После странствий по старообрядческим северным губерниям, в 1903 году Добролюбов появляется в селах под Самарой, бродя по степи и агитируя среди крестьян — молокан, хлыстов, православных. По крайней мере трижды, последний раз в 1907, он посещает Ясную Поляну и больше нравится Толстому, чем его книги[980]. Через несколько лет его последователи становятся известны как ‘добролюбовцы’; сами себя они называли ‘братками’. По сведениям его поклонника и биографа И. Яркова, в самарские степи приезжали к Добролюбову две его сестры, в том числе знаменитая эсерка Мария Добролюбова; сестры Брюсовы; поэт Леонид Семенов; и специальный посланец Льва Толстого Николай Сутковой[981]. Сочинения этого времени известны по трем источникам: из сборника Добролюбова Из книги невидимой, изданной «Скорпионом» под руководством Брюсова в 1905 году; из собрания песен «секты добролюбовцев», изданного Чертковыми в 1912 и в основном написанных самим ее лидером; и из собрания Яркова, составленного им в Куйбышеве в 1970 и названном им так: Александр Добролюбов. Для народа. Стихи и песни, написанные для народа и нигде не напечатанные.

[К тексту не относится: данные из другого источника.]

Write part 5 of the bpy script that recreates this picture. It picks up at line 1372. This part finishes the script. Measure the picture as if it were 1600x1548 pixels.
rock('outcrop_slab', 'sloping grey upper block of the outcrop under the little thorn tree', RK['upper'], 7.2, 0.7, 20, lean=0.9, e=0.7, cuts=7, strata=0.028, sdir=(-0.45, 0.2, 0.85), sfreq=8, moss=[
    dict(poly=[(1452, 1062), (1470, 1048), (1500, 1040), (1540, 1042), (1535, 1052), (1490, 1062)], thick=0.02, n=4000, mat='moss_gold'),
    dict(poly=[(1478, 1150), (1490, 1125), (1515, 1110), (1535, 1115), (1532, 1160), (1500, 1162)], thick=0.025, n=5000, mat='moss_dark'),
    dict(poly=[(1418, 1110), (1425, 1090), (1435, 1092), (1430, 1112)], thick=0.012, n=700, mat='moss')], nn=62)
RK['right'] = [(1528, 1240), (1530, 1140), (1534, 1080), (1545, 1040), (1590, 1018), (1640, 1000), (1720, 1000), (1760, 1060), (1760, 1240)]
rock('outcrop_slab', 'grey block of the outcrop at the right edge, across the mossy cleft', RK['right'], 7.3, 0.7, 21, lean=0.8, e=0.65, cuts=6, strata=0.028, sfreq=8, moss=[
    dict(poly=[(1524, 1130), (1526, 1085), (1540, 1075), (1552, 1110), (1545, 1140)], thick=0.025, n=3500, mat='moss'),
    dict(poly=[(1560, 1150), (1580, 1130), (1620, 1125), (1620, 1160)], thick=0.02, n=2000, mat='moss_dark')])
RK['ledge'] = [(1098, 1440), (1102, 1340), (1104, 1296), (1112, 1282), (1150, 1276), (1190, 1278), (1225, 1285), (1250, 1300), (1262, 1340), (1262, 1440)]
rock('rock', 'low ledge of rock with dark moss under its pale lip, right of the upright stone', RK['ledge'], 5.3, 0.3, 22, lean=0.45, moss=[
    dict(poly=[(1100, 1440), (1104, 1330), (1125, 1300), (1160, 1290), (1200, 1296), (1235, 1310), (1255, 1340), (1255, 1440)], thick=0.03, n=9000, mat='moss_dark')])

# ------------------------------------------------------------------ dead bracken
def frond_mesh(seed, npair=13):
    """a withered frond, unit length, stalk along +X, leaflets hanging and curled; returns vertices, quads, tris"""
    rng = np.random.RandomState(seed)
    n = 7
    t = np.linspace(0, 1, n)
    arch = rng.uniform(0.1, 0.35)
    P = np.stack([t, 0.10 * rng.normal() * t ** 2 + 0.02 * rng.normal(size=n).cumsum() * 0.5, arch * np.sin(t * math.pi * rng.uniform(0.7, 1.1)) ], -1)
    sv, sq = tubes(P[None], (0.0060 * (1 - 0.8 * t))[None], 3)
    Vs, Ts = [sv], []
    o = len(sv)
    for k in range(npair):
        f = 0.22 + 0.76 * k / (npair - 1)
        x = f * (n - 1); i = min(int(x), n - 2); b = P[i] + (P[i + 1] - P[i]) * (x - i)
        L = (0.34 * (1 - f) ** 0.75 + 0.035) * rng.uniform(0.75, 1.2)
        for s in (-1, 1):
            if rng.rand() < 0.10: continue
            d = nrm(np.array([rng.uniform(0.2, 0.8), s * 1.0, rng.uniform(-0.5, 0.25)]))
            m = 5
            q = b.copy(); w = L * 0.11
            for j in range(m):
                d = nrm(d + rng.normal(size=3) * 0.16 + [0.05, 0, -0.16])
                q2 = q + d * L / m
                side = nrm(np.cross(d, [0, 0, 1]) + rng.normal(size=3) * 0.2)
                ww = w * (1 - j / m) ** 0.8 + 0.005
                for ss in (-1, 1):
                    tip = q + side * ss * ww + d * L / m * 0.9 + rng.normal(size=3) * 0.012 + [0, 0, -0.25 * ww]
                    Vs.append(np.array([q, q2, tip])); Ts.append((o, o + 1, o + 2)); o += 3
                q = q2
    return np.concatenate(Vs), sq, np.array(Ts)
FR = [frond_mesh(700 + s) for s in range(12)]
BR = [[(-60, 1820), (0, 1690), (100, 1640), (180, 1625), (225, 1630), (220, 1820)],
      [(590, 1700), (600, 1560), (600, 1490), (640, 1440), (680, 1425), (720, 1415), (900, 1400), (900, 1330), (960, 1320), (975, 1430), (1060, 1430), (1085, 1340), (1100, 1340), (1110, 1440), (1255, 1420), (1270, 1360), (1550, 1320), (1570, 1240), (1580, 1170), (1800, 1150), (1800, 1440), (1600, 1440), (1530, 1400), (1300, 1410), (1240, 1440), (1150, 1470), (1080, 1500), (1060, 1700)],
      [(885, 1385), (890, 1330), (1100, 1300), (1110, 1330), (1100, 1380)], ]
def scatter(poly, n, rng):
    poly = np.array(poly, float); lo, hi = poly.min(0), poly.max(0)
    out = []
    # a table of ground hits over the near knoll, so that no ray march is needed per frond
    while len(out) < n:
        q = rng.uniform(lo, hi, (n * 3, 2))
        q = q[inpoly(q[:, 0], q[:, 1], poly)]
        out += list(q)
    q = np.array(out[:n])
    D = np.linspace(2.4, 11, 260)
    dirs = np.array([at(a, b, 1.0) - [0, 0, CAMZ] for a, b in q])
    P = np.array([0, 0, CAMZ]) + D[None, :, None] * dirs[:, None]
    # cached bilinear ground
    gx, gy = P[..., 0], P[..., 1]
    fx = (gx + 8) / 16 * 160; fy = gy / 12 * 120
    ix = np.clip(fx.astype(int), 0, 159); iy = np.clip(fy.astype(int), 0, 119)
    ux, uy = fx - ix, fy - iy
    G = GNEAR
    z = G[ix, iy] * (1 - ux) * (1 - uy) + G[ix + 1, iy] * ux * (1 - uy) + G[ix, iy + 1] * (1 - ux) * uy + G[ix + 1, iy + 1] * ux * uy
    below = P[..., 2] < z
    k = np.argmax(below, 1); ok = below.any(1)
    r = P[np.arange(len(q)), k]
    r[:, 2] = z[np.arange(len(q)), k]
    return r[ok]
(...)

Наиболее известно первое собрание. «Книга невидимая», с ударением на третьем слоге, — скорее анти-книга. Подобно Даниле Филипповичу, выбросившему книги в Волгу, Добролюбов начинает с отрицания культуры: «Оставляю навсегда все видимые книги, чтобы принять часть только в Книге Твоей. […] Вступайте в Книгу Жизни». Живя среди культуры, Добролюбов «знал много языков, но не знал одного — истинно сердечного». Современная наука «мала… перед грядущей наукой веры и сильной любви»; и вообще «по истине глубоко паденье слова человеческого». Грех культуры в ее фрагментации. «Соединенье — вот слово, которое я нашел в народе», — пишет Добролюбов, выделяя ключевое для себя слово. «Вместо разделенья соединенье всего, вместо сухого рассудка всеобъемлющее духовное стремление». Многословным, аналитичным языкам культуры предпочитается молчаливый, целостный язык природного чувства.